>> start EXCERPTED DATA

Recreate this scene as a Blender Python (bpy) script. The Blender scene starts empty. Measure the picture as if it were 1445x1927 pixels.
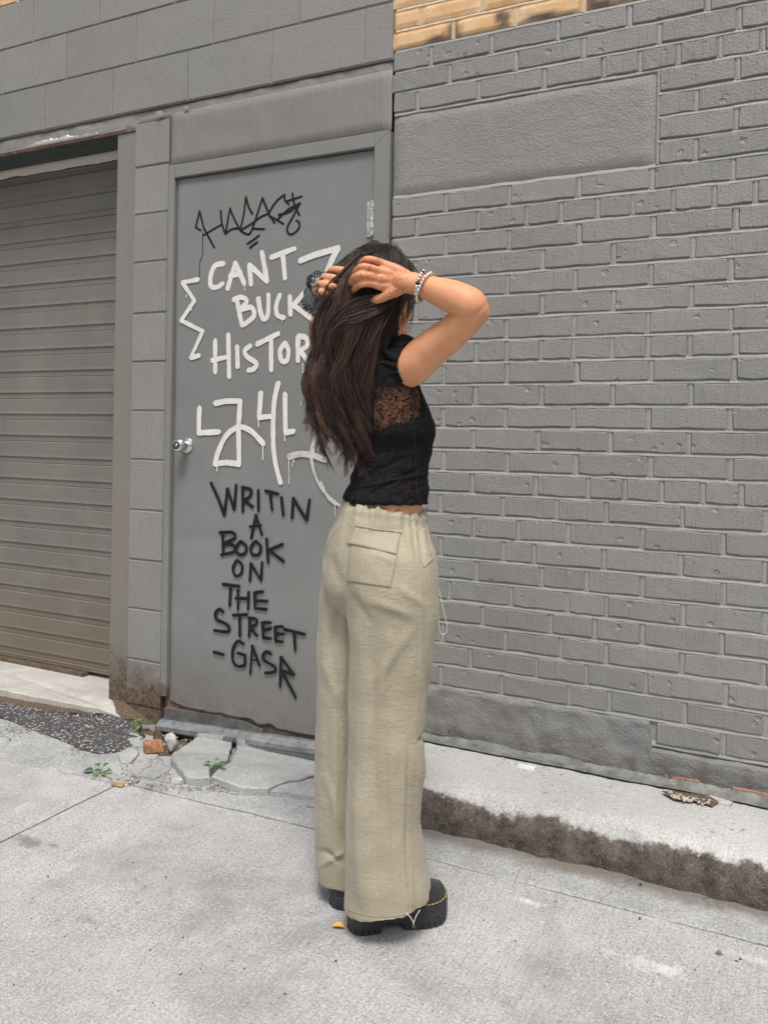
import bpy, bmesh, math, random
import numpy as np
from mathutils import Vector, Matrix, noise
from mathutils.bvhtree import BVHTree
random.seed(7)
rnd = random.random
def U(a, b): return a + (b - a) * random.random()
SC = bpy.context.scene
COL = SC.collection

# ------------------------------------------------------------------ camera
F = 1600.0; PX = 722.5; PY = 816.0; RHO = 0.0165; DIST = 2.673; HC = 1.15
PSI = math.atan(F / 3162.0)
VR = Vector((math.cos(PSI), math.sin(PSI), 0)); VF = Vector((-math.sin(PSI), math.cos(PSI), 0)); VU = Vector((0, 0, 1))
CX = VR * math.cos(RHO) + VU * math.sin(RHO); CY = VU * math.cos(RHO) - VR * math.sin(RHO)
CAM = Vector((0, -DIST, HC))
cam_data = bpy.data.cameras.new('camera'); cam = bpy.data.objects.new('camera', cam_data); COL.objects.link(cam)
M = Matrix((CX, CY, -VF)).transposed().to_4x4(); M.translation = CAM
cam.matrix_world = M
cam_data.sensor_fit = 'VERTICAL'; cam_data.sensor_height = 36; cam_data.sensor_width = 27
cam_data.lens = F / 1927 * 36
cam_data.shift_y = -(963.5 - PY) / 1927
cam_data.clip_end = 500; cam_data.clip_start = 0.05
SC.camera = cam
SC.render.resolution_x = 767; SC.render.resolution_y = 1024

# ------------------------------------------------------------------ light
EL = math.radians(62); AZ = math.radians(-28)      # the soft sun stands behind the camera, a little to the right
world = bpy.data.worlds.new('World'); SC.world = world; world.use_nodes = True
wn = world.node_tree; bgn = wn.nodes['Background']
sky = wn.nodes.new('ShaderNodeTexSky'); sky.sky_type = 'NISHITA'; sky.sun_disc = False
sky.sun_elevation = EL; sky.sun_rotation = math.radians(180) + AZ; sky.dust_density = 4; sky.air_density = 1.0
hs = wn.nodes.new('ShaderNodeHueSaturation'); hs.inputs['Saturation'].default_value = 0.36
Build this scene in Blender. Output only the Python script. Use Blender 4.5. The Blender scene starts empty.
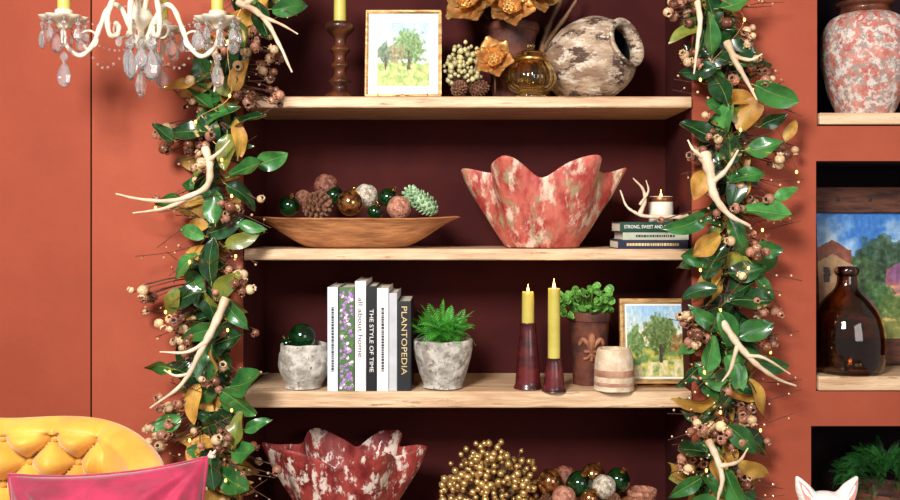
import bpy, bmesh, math, random
from mathutils import Vector, Matrix, noise
R=random.Random(11)
sc=bpy.context.scene; COL=sc.collection
PI=math.pi
S=1/375; D=2.6; Z0=1.45; HY=220
def k(Y): return S*(D+Y)/D
def W(px,py,Y):
    q=k(Y); return Vector(((px-450)*q,Y,Z0-(py-HY)*q))
def X0(px): return (px-450)*S
def ZZ(py): return Z0-(py-HY)*S
def lin(c):
    o=[]
    for x in c[:3]:
        x=x/255.0
        o.append(x/12.92 if x<=.04045 else ((x+.055)/1.055)**2.4)
    return (o[0],o[1],o[2],1)
# ------------------------------------------------------------ materials
def M(name,c,rough=.5,metal=0,c2=None,c3=None,scale=12,lo=.4,hi=.6,bump=0,bscale=None,trans=0,coat=0,emit=0,stretch=(1,1,1),sheen=0,rnd=0,p3=(.56,.6),s3=None,ior=1.45,detail=6,sub=0):
    m=bpy.data.materials.new(name); m.use_nodes=True; nt=m.node_tree; N=nt.nodes; L=nt.links
    b=N['Principled BSDF']; b.inputs['Base Color'].default_value=lin(c)
    b.inputs['Roughness'].default_value=rough; b.inputs['Metallic'].default_value=metal
    b.inputs['Transmission Weight'].default_value=trans; b.inputs['Coat Weight'].default_value=coat
    b.inputs['Sheen Weight'].default_value=sheen; b.inputs['IOR'].default_value=ior
    if sub:
        b.inputs['Subsurface Weight'].default_value=sub; b.inputs['Subsurface Scale'].default_value=.01
    if emit:
        b.inputs['Emission Color'].default_value=lin(c); b.inputs['Emission Strength'].default_value=emit
    tc=N.new('ShaderNodeTexCoord'); mp=N.new('ShaderNodeMapping'); mp.inputs['Scale'].default_value=stretch
    L.new(tc.outputs['Object'],mp.inputs['Vector'])
    out=None
    if c2 is not None:
        n=N.new('ShaderNodeTexNoise'); n.inputs['Scale'].default_value=scale; n.inputs['Detail'].default_value=detail; n.inputs['Roughness'].default_value=.62
        L.new(mp.outputs[0],n.inputs['Vector'])
        r=N.new('ShaderNodeValToRGB'); r.color_ramp.elements[0].position=lo; r.color_ramp.elements[1].position=hi
        r.color_ramp.elements[0].color=lin(c); r.color_ramp.elements[1].color=lin(c2)
        L.new(n.outputs[0],r.inputs[0]); out=r.outputs[0]
    if c3 is not None:
        layers=c3 if isinstance(c3[0],(tuple,list)) else [c3]
        for li,cc in enumerate(layers):
            n=N.new('ShaderNodeTexNoise'); n.inputs['Scale'].default_value=(s3 or scale*.6)*(1+.5*li); n.inputs['Detail'].default_value=9; n.inputs['Roughness'].default_value=.7
            mp2=N.new('ShaderNodeMapping'); mp2.inputs['Location'].default_value=(3.1+5*li,7.7,1.3); mp2.inputs['Scale'].default_value=stretch
            L.new(tc.outputs['Object'],mp2.inputs['Vector']); L.new(mp2.outputs[0],n.inputs['Vector'])
            r=N.new('ShaderNodeValToRGB'); r.color_ramp.elements[0].position=p3[0]+.02*li; r.color_ramp.elements[1].position=p3[1]+.02*li
            L.new(n.outputs[0],r.inputs[0])
            mx=N.new('ShaderNodeMix'); mx.data_type='RGBA'; L.new(r.outputs[0],mx.inputs[0]); L.new(out,mx.inputs[6]); mx.inputs[7].default_value=lin(cc)
            out=mx.outputs[2]
    if rnd:
        oi=N.new('ShaderNodeObjectInfo'); mr=N.new('ShaderNodeMapRange'); mr.inputs['To Min'].default_value=1-rnd; mr.inputs['To Max'].default_value=1+rnd
        L.new(oi.outputs['Random'],mr.inputs[0]); h=N.new('ShaderNodeHueSaturation')
        if out is not None: L.new(out,h.inputs['Color'])
        else: h.inputs['Color'].default_value=lin(c)
        L.new(mr.outputs[0],h.inputs['Value']); out=h.outputs[0]
    if out is not None: L.new(out,b.inputs['Base Color'])
    if bump:
        n=N.new('ShaderNodeTexNoise'); n.inputs['Scale'].default_value=bscale or scale*2; n.inputs['Detail'].default_value=8
        L.new(mp.outputs[0],n.inputs['Vector']); bp=N.new('ShaderNodeBump'); bp.inputs['Strength'].default_value=bump; bp.inputs['Distance'].default_value=.006
        L.new(n.outputs[0],bp.inputs['Height']); L.new(bp.outputs[0],b.inputs['Normal'])
    return m
def MA(name):
    m=bpy.data.materials.new(name); m.use_nodes=True; nt=m.node_tree
    a=nt.nodes.new('ShaderNodeAttribute'); a.attribute_name='Col'
    b=nt.nodes['Principled BSDF']; b.inputs['Roughness'].default_value=.6
    nt.links.new(a.outputs['Color'],b.inputs['Base Color']); return m
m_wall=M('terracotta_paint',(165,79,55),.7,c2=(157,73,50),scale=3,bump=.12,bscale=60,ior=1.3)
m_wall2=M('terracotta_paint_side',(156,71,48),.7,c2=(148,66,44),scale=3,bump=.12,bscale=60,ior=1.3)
m_alc=M('terracotta_in_shade',(72,26,23),.85,c2=(60,20,20),scale=3,bump=.08,bscale=60,ior=1.25)  # alcove lining: terracotta darkened to maroon, recess shade put into the colour
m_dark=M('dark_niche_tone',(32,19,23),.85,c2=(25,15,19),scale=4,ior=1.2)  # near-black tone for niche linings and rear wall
m_shelf=M('pale_oak',(226,194,156),.5,c2=(186,144,106),scale=6,lo=.35,hi=.7,stretch=(1,6,10),bump=.4,bscale=12,c3=(140,98,66),s3=9,p3=(.58,.66))
m_floor=M('floor_wood',(130,95,70),.5,c2=(105,75,52),scale=4,stretch=(8,1,1))
m_ceil=M('ceiling_paint',(225,215,205),.8,c2=(215,205,198),scale=3)
m_walnut=M('turned_walnut',(94,50,28),.35,c2=(52,26,16),scale=10,stretch=(3,3,1),bump=.3,coat=.2)
m_candle=M('olive_wax',(200,184,90),.45,c2=(188,170,74),scale=14,sub=.1)
m_gold=M('gold_metal',(214,168,92),.3,1,c2=(180,130,62),scale=20,bump=.15)
m_goldp=M('gold_petal',(238,192,120),.34,.7,c2=(196,140,78),scale=3,bump=.2,rnd=.15)
m_goldb=M('gold_berry',(230,196,130),.28,.7,c2=(186,144,84),scale=3,rnd=.25)
m_creamb=M('cream_green_bud',(216,206,156),.5,.1,c2=(160,146,90),scale=3,rnd=.3)
m_white=M('mat_board',(244,240,228),.8,c2=(238,232,220),scale=6)
m_wax=M('cream_ceramic',(240,232,216),.35,c2=(230,218,198),scale=18,coat=.3)
m_tan=M('tan_stoneware',(222,202,172),.8,c2=(196,170,140),scale=30,bump=.6,bscale=60)
m_tanb=M('brown_stoneware_band',(160,108,84),.8,c2=(190,146,120),scale=30,bump=.6,bscale=60)
m_frame=M('gilt_wood',(200,158,98),.4,.3,c2=(150,106,60),scale=18,stretch=(1,1,4),bump=.2)
m_paint=MA('painted_picture')
m_stone=M('cast_stone',(204,196,184),.85,c2=(150,142,130),c3=(100,92,84),scale=30,p3=(.56,.64),s3=50,bump=1,bscale=60)
m_soil=M('soil',(52,36,26),.95,c2=(30,20,14),scale=60,bump=.8)
m_redd=M('distressed_coral',(158,48,44),.6,c2=(198,104,86),c3=[(224,192,168),(150,134,98)],scale=16,lo=.4,hi=.6,p3=(.51,.6),s3=15,bump=.8,bscale=40,stretch=(1.3,1.3,.6),coat=.15)
m_redd2=M('distressed_maroon_white',(108,22,24),.6,c2=(160,62,54),c3=(226,206,190),scale=16,p3=(.51,.56),s3=16,bump=.7,bscale=40,stretch=(1.3,1.3,.7),coat=.15)
m_jar=M('distressed_pink_white',(178,84,70),.7,c2=(204,134,118),c3=[(212,198,186),(156,138,128)],scale=24,p3=(.48,.54),s3=38,bump=.8,bscale=60)
m_jarneck=M('brown_glaze',(112,60,38),.4,c2=(76,40,28),scale=20,coat=.4)
m_lie=M('weathered_clay',(196,172,146),.8,c2=(140,110,88),c3=[(80,58,46),(214,200,180)],scale=13,p3=(.52,.57),s3=14,stretch=(1,1,2.2),bump=1,bscale=34)
m_black=M('dark_hollow',(20,14,12),.9,c2=(28,20,16),scale=10)
m_amber=M('amber_glass',(255,236,165),.03,trans=1,coat=.3,c2=(255,226,140),scale=6)
m_brown=M('smoky_brown_glass',(186,136,96),.03,trans=1,coat=.5,c2=(160,112,76),scale=8)
m_dough=M('carved_mango_wood',(190,128,80),.55,c2=(126,76,44),scale=8,lo=.35,hi=.7,stretch=(1,3,5),bump=.8,bscale=16)
m_gball=M('green_mercury_glass',(22,86,38),.08,.7,c2=(6,34,14),scale=40,coat=1)
m_aball=M('amber_mercury_glass',(206,140,76),.12,.85,c2=(80,42,22),scale=60,coat=.8)
m_wball=M('cream_textured_ball',(228,216,196),.5,c2=(150,134,112),scale=90,bump=1)
m_pball=M('blush_ball',(208,148,120),.5,c2=(150,92,72),scale=90,bump=1)
m_rball=M('russet_ball',(166,104,82),.5,c2=(90,48,40),scale=90,bump=1)
m_cone=M('pinecone_brown',(142,94,66),.7,c2=(66,38,26),scale=3,lo=.3,hi=.7)
m_gcone=M('pale_green_glaze',(184,210,168),.3,c2=(126,164,116),scale=3,coat=.5)
m_antler=M('bone_antler',(232,210,180),.5,c2=(178,138,100),scale=9,lo=.42,hi=.72,bump=.4,bscale=40)
m_horn=M('brown_horn',(160,118,80),.55,c2=(84,52,34),scale=9,bump=.6,bscale=40)
m_leafs=[M('leaf_dark',(15,46,24),.26,c2=(30,70,34),scale=2.5,coat=.45,rnd=.3),
         M('leaf_mid',(34,86,42),.28,c2=(56,112,50),scale=2.5,coat=.4,rnd=.25),
         M('leaf_bright',(80,142,70),.3,c2=(52,112,52),scale=2.5,coat=.35,rnd=.2)]
m_leafg=M('leaf_gold_under',(204,158,68),.5,c2=(150,100,44),scale=2,lo=.35,hi=.7,rnd=.3)
m_leafo=M('leaf_olive',(138,136,50),.42,c2=(100,112,46),scale=2.5,coat=.15,rnd=.25)
m_vein=M('leaf_vein',(128,156,76),.4,c2=(110,140,66),scale=20)
m_pods=[M('pod_mauve',(186,132,104),.4,c2=(128,80,62),scale=2.5,rnd=.25,coat=.25),
        M('pod_tan',(230,200,156),.42,c2=(178,134,96),scale=2.5,rnd=.2,coat=.25),
        M('pod_brown',(134,80,52),.36,c2=(84,46,32),scale=2.5,rnd=.25,coat=.35)]
m_twig=M('twig_bark',(98,62,44),.75,c2=(62,38,28),scale=40)
m_bulb=M('warm_bulb',(255,176,84),.3,emit=6)
m_flame=M('flame',(255,190,90),.3,emit=14)
m_wire=M('copper_wire',(170,110,70),.35,.8,c2=(140,84,50),scale=30)
m_fern=M('fern_green',(46,136,38),.45,c2=(92,178,60),scale=14,rnd=.3)
m_fernd=M('fern_dark',(26,84,32),.5,c2=(54,122,46),scale=14,rnd=.35)
m_succ=M('round_leaf_green',(66,128,48),.4,c2=(120,176,80),scale=3,rnd=.3)
m_holder=M('oxblood_ceramic',(100,28,30),.35,c2=(52,14,20),scale=14,stretch=(1,1,2),coat=.4)
m_rust=M('rusty_clay',(108,56,38),.7,c2=(62,32,26),c3=(140,90,62),scale=18,p3=(.6,.68),bump=.5)
m_emb=M('worn_emblem_clay',(168,112,80),.6,c2=(132,80,56),scale=40,bump=.3)
m_crystal=M('crystal',(255,255,255),.0,trans=.88,ior=1.6,coat=1)
m_cream=M('cream_glass_lacquer',(250,240,220),.12,c2=(238,222,192),scale=14,coat=.9,trans=.25)
m_must=M('mustard_velvet',(222,168,62),.55,c2=(200,142,44),scale=6,sheen=.35,bump=.15,bscale=80)
m_pink=M('crimson_velvet',(172,18,66),.7,c2=(124,8,42),scale=9,sheen=.5,bump=.25,bscale=30)
m_pip=M('blush_piping',(232,190,176),.6,c2=(214,168,152),scale=30)
m_fur=M('white_fur',(240,234,226),.8,c2=(226,216,206),scale=30,bump=.5,bscale=120)
m_ear=M('pink_skin',(222,150,136),.6,c2=(206,130,118),scale=30)
m_plank=M('rustic_plank',(104,58,38),.7,c2=(56,30,22),scale=10,stretch=(1,3,6),bump=.6)
m_page=M('paper_pages',(236,228,208),.8,c2=(214,202,180),scale=10,stretch=(1,1,60))
m_ink=M('dark_ink',(50,50,54),.6,c2=(40,40,44),scale=20)
m_lite=M('light_ink',(238,234,222),.6,c2=(230,226,214),scale=20)
m_goldink=M('gold_ink',(222,196,140),.5,.1,c2=(206,178,118),scale=20)
m_lilac=M('lilac_ink',(150,88,176),.6,c2=(200,156,212),scale=200)
m_lgreen=M('green_ink',(70,120,58),.6,c2=(110,156,84),scale=200)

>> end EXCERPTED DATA

YOUR TASK:
Copy exactly the lines from the first line of the records above through the line with "SC.render.resolution_x = 767;", both included, and nothing else. Pictures stay out.

CORRECT ANSWER:
Recreate this scene as a Blender Python (bpy) script. The Blender scene starts empty. Measure the picture as if it were 1445x1927 pixels.
import bpy, bmesh, math, random
import numpy as np
from mathutils import Vector, Matrix, noise
from mathutils.bvhtree import BVHTree
random.seed(7)
rnd = random.random
def U(a, b): return a + (b - a) * random.random()
SC = bpy.context.scene
COL = SC.collection

# ------------------------------------------------------------------ camera
F = 1600.0; PX = 722.5; PY = 816.0; RHO = 0.0165; DIST = 2.673; HC = 1.15
PSI = math.atan(F / 3162.0)
VR = Vector((math.cos(PSI), math.sin(PSI), 0)); VF = Vector((-math.sin(PSI), math.cos(PSI), 0)); VU = Vector((0, 0, 1))
CX = VR * math.cos(RHO) + VU * math.sin(RHO); CY = VU * math.cos(RHO) - VR * math.sin(RHO)
CAM = Vector((0, -DIST, HC))
cam_data = bpy.data.cameras.new('camera'); cam = bpy.data.objects.new('camera', cam_data); COL.objects.link(cam)
M = Matrix((CX, CY, -VF)).transposed().to_4x4(); M.translation = CAM
cam.matrix_world = M
cam_data.sensor_fit = 'VERTICAL'; cam_data.sensor_height = 36; cam_data.sensor_width = 27
cam_data.lens = F / 1927 * 36
cam_data.shift_y = -(963.5 - PY) / 1927
cam_data.clip_end = 500; cam_data.clip_start = 0.05
SC.camera = cam
SC.render.resolution_x = 767; SC.render.resolution_y = 1024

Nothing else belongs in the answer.